Im australischen Undara-Nationalpark befindet sich ein sehr ausgedehntes fossiles Lavaröhrensystem. Es gehört zum bereits vor rund 190.000 Jahren erloschenen Undara-Vulkan und ist über 100 km lang.[2] 69 der Lavaröhren sind begehbar. In 8 dieser Röhren (Stand 2008) finden Führungen für Touristen statt. 300 sind eingestürzt. Die längste begehbare Höhle ist knapp 1 km lang.
Schon seit den späten 1960er Jahren werden die geschwungenen Formen der als „Rillen“ (Rimae) bezeichneten langgezogenen Eintiefungen auf der von basaltischem Vulkanismus geprägten erdzugewandten Seite des Mondes als alte Lavaströme bzw. zumindest teilweise kollabierte Lavaröhren gedeutet.[3] Im Jahre 2009 gelang schließlich eine Entdeckung, die diese Interpretation zu bestätigen scheint: In den Marius Hills im Oceanus-Procellarum-Becken befindet sich ein etwa 65 m großes Loch in einer der Rillen. Dieses sogenannte Marius Hills Hole ist wahrscheinlich ein Pendant zu den irdischen Skylights und entstand, als ein Teil der Decke der entsprechenden Lavaröhre einstürzte.[4] Später wurden in der Umgebung des Marius Hills Hole doppelte Radarechos registriert, von denen jeweils das zweite Echo durch die Reflexion von einem Höhlenboden hervorgerufen worden sein könnte. Zudem weist diese Gegend eine negative Schwereanomalie auf, was auf ein Massendefizit und damit auf größere Hohlräume im Untergrund hinweist. All dies legt nahe, dass es in den Marius Hills ein größeres intaktes Lavaröhrensystem gibt. Die Mächtigkeit der Höhlendecken soll zwischen einigen Dutzend und 200 m betragen.[5]

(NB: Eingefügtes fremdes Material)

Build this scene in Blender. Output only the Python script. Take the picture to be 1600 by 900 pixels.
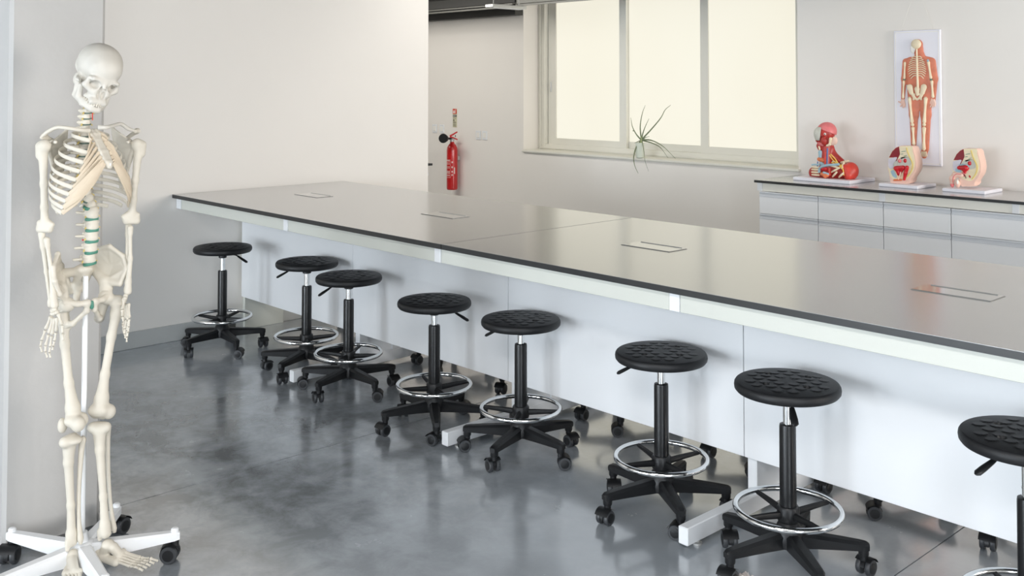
import bpy, math, random
import numpy as np
from mathutils import Matrix, Vector

random.seed(7)
for o in list(bpy.data.objects):
    bpy.data.objects.remove(o)
scene = bpy.context.scene
col = scene.collection

# ------------------------------------------------------------------ camera, world, lights, exposure
FPX, YAW, PITCH, CY, CX, CAMZ = 1577.84, 2.39264, 0.0308685, 81.38, 800.0, 1.585
FW = np.array([math.cos(YAW)*math.cos(PITCH), math.sin(YAW)*math.cos(PITCH), math.sin(PITCH)])
RT = np.array([math.sin(YAW), -math.cos(YAW), 0.0])
DN = np.cross(FW, RT)
CAM = np.array([0, 0, CAMZ])
cd = bpy.data.cameras.new('camera')
cam = bpy.data.objects.new('camera', cd)
col.objects.link(cam)
cd.sensor_fit = 'HORIZONTAL'
cd.sensor_width = 36.0
cd.lens = FPX/1600*36.0
cd.shift_y = -(450-CY)/1600
cd.clip_start = 0.05
cam.matrix_world = Matrix(((RT[0], -DN[0], -FW[0], 0), (RT[1], -DN[1], -FW[1], 0), (RT[2], -DN[2], -FW[2], CAMZ), (0, 0, 0, 1)))
scene.camera = cam

w = bpy.data.worlds.new('world')
scene.world = w
w.use_nodes = True
w.node_tree.nodes['Background'].inputs[0].default_value = (0.80, 0.88, 1.0, 1)
w.node_tree.nodes['Background'].inputs[1].default_value = 0.6

def area(name, loc, target, sx, sy, power, color):
    l = bpy.data.lights.new(name, 'AREA')
    l.shape = 'RECTANGLE'
    l.size, l.size_y, l.energy, l.color = sx, sy, power, color
    o = bpy.data.objects.new(name, l)
    o.location = loc
    o.rotation_euler = (Vector(target)-Vector(loc)).to_track_quat('-Z', 'Y').to_euler()
    col.objects.link(o)
    return o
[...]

Den Lavatunneln auf dem Mond wird im Hinblick auf die Errichtung bemannter Mondbasen eine besondere Bedeutung beigemessen, da sie u. a. Schutz vor Mikrometeoriten, Sonnenstrahlung, kosmischer Strahlung und kosmischer Kälte bieten.[3]
Der Mars ist geprägt von basaltischem Vulkanismus und weist mit Olympus Mons den größten Schildvulkan des Sonnensystems auf. Auch vom Mars sind Strukturen bekannt, die den geschwungenen Rimae der Mondoberfläche stark ähneln und die zudem an den Flanken von Schildvulkanen auftreten. Schließlich sind an der Nordflanke des Arsia Mons, des südlichen der drei großen Schildvulkane der Tharsis-Region, Löcher in der Marsoberfläche entdeckt worden, bei denen es sich um Skylights von Lavaröhren handeln könnte, zumal sie auf einer Linie mit zahlreichen anderen Einbruchsstrukturen liegen, deren unmittelbar unterlagernder Hohlraum jedoch komplett mit Lockermaterial verfüllt zu sein scheint.[6]
Ähnlich wie die Lavaröhren auf dem Mond gelten auch jene des Mars als potenzielle Standorte für permanente, bemannte Stationen auf dem Planeten.[6]